Last night Russian-born pianist Nikolay Khozyainov made a return visit to Chamber Music San Francisco, presenting a solo recital in Herbst Theatre. Khozyainov is currently based in Germany, where he recently received an Advanced Degree from the Hochschule für Musik, Theater und Medien Hannover (Hanover University of Music, Drama and Media), based in Lower Saxony. His touring schedule takes him to Japan and Australia, as well as Europe and the United States.
Last season Khozyainov recorded the complete works of Frédéric Chopin, so it was no surprise that last night’s program began with four Chopin selections. However, the heart of the program was shared by two pianist-composers that had a close relationship: Alexander Scriabin and Sergei Rachmaninoff. The major Chopin offering was the Opus 52 (fourth) ballade in F minor, preceded by the seventh (in C-sharp minor) of the Opus 25 études and the Opus 51 impromptu in G-flat major. Sadly, all three of these performances dwelled entirely on jumping through technical hoops with little attention to any expressive rhetoric that presented a composition as a journey from beginning to end.
Fortunately, the accounts of both Scriabin and Rachmaninoff soared far above Khozyainov’s uninspiring Chopin terrain. The primary Scriabin selection was the Opus 53 (fifth) sonata, the first in the collection of ten sonatas in which the composer chose to dispense with the key signature. This was preceded by the last three of the twelve études published as Opus 8. The keys of these études were D-flat major, B-flat minor, and D-sharp minor.

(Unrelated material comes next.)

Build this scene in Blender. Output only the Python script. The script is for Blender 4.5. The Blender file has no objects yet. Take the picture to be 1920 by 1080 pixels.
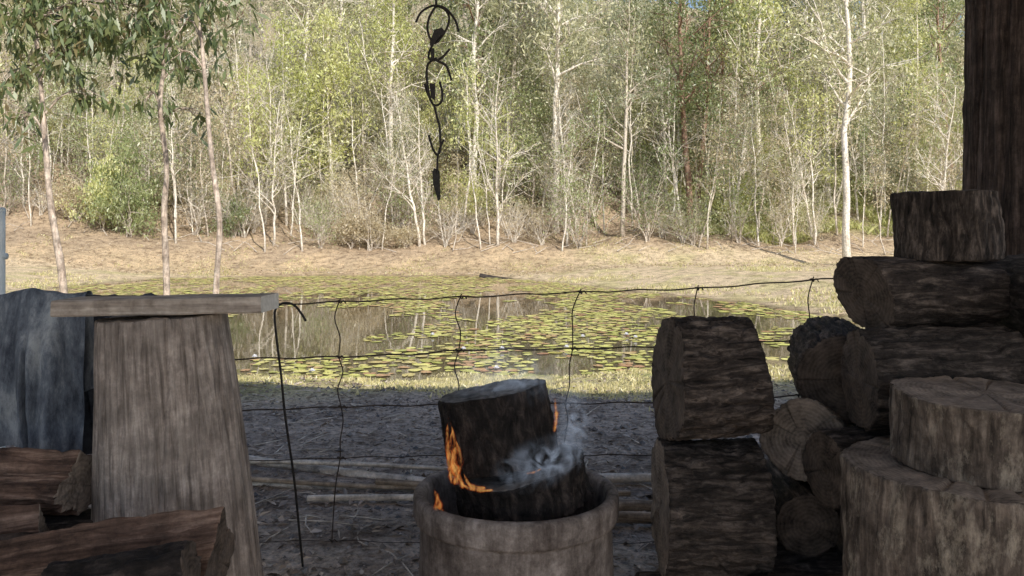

It would be fair to say that those études were successfully engaged for both performer and listener to “warm up” for the Opus 53 sonata. That lack of a key signature does not indicate that the music is “atonal,” at least not in the sense that we associate with Arnold Schoenberg and his followers. However, the role of chord progression underlying Scriabin’s thickly embellished polyphony amounts to an impression of exploratory wandering.
This can be disquieting to listeners that want their music to be a well-defined journey from beginning to end. Nevertheless, if one is willing to take the wandering on its own terms, one encounters a diverse rhetoric of sonorities that compensate for the clarity of expression and expectation that usually serve as guideposts for a sonata. The score is one of a single uninterrupted music, but the notation of double-bars clearly indicates that the music was conceived as a series of episodes. That sense of an episodic structure was obscured through Khozyainov’s richly engaging account of all the embellishments; and, having poured over the score a few times, I would say that his approach to interpretation made for a convincing listening experience.
Following the intermission, the Rachmaninoff portion was structured the same as Scriabin’s. The major offering consisted of the six pieces collected as the Opus 58 Moments Musicaux. This was preceded by the first two of the five Morceaux de fantaisie (fantasy pieces) compositions that Rachmaninoff collected as his Opus 3. The first is identified as “Élégie” in E-flat minor, followed by the all-too-familiar prelude in C-sharp minor. The rhetorical ground for all eight of the offerings was much more familiar and presented with engaging confidence by Khozyainov.
The evening concluded with three finger-busting encores, which were not particularly well identified. The last of these was probably the most outrageous. As far as I can tell, it was an over-the-top virtuoso arrangement of “Yankee Doodle” prepared by Max Braun. (Once again I am indebted to the Web site for the Library of Congress.) This was preceded by a Scriabin selection that I was unable to identify. The same is true for the first encore, a wild-and-wooly paraphrase of “La donna e mobile,” the most famous aria from Giuseppe Verdi’s Rigoletto. The best I can say is that it was composed by someone wanting to get even with Franz Liszt’s over-the-top paraphrase of the quartet sung in the final act of that opera.